Solve the equation $|2x-1| -|x+5| = 3$

Question

Problem : Solve the equation $|2x-1| - |x+5| = 3$

In my attempt to solve the problem, I only manage to get one of the solutions.

Attempted Solution

$$\begin{equation} \begin{split} |x|-|y| & \leq |x-y| \\ \implies |2x-1| - |x+5| & \leq |(2x-1)-(x+5)| \\ \implies 3 &\leq |x-6| \\ \implies 3 &= |x-6| \\ \implies (x = 9) \ & \lor \ (x= 3 \ (\text{Reject})) \\ \implies x &= 9 \end{split} \end{equation} $$

However plugging the correct solution set to this equation is $x \in \{-\frac{7}{3}, 9\}$. Why does my attempted solution, not reach $-\frac{7}{3}$, as one of the possible solutions? Furthermore, how would you go about solving a problem of this nature?

Answer 1

Remember that $|x|=\begin{cases}x&\text{if}~x\geq 0\\ -x&\text{if}~x<0\end{cases}$

Now, we attempt to rewrite the original expression without absolute value signs. To do so, we ask ourselves when do we need to change the sign for each? On what regions will we need to change the sign of $|2x-1|$? The sign of $|x+5|$?

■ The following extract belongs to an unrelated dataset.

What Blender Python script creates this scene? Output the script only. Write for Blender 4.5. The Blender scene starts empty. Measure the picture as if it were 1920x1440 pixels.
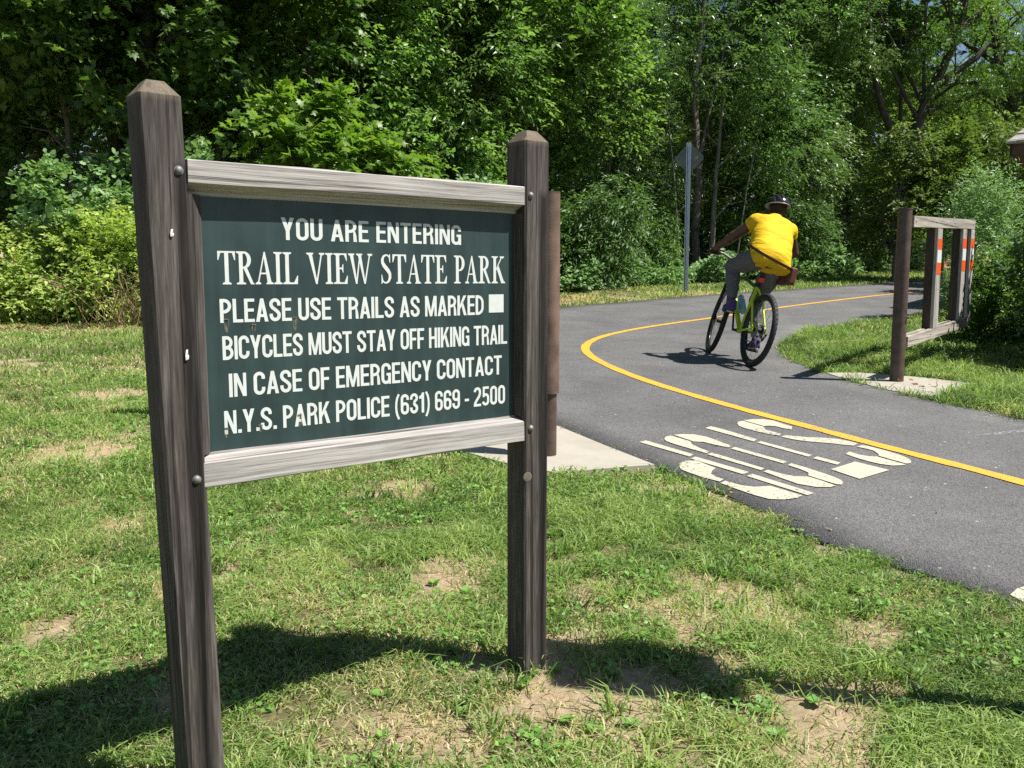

$2x-1<0$ when $x<\frac{1}{2}$.

$x+5<0$ when $x<-5$

We see then that the expression can be written without absolute value signs if broken into the following three regions: case 1:$x<-5$, case 2: $-5\leq x<\frac{1}{2}$, and case 3: $\frac{1}{2}\leq x$

$|2x-1|-|x+5| = \begin{cases} -(2x-1)-(-(x+5))&\text{when}~x<-5\\ -(2x-1)-(x+5)&\text{when}~-5\leq x<\frac{1}{2}\\ (2x-1)-(x+5)&\text{when}~\frac{1}{2}\leq x\end{cases}$

Setting each of these equal to three and solving for $x$ individually, and then checking that such a value for $x$ lies within its respective region will finish the problem.

Answer 2

Because $|2x-1|-|x+5|$ is also $\leq |(x+5) - (2x-1)|$. (Multiplying through by $-1$ doesn't change the absolute value...)

The generic method is this:

• $x+5$ is nonnegative for $x \geq -5$ and negative for $x < -5$.
• $2x-1$ is nonnegative for $x \geq 1/2$ and negative for $x < 1/2$.
• On the interval $(-\infty,-5)$, both are negative, so we solve $$ |2x-1|-|x+5| = -(2x-1)--(x+5) = -x + 6 = 3 \text{,} $$ so $x = 3$, but this is not in $(-\infty, -5)$, so we reject it.
• On the interval $[-5,1/2)$, we solve $$ |2x-1|-|x+5| = -(2x-1)-(x+5) = -3x - 4 = 3 \text{,} $$ so $x = -7/3$, which is in $[-5,1/2)$.
• On the interval $[1/2,\infty)$, we solve $$ |2x-1|-|x+5| = (2x-1)-(x+5) = x - 6 = 3 \text{,} $$ so $x = 9$, which is in $[1/2,\infty)$.

So the solution set is $\{-7/3,9\}$.

Answer 3

The expressions $2x-1$ and $x+5$ can take on positive, zero, and negative values.

You considered the case for which both expressions were positive.

If $-5 < x < 1/2$, then one is positive and one is negative, so your equation for those values of $x$ becomes:

$$(1-2x) - (x+5) = 3$$

If $x < -5$ then both expressions are negative and you have

$$(1-2x) - (-x -5) = 3$$

This equation doesn't produce a valid solution, because even though $x=3$ solves the equation, it's not less than $-5$.

The equation above, though, has $x = -7/3$ as a solution, and as it's between $1/2$ and $-5$, it also solve the original equation.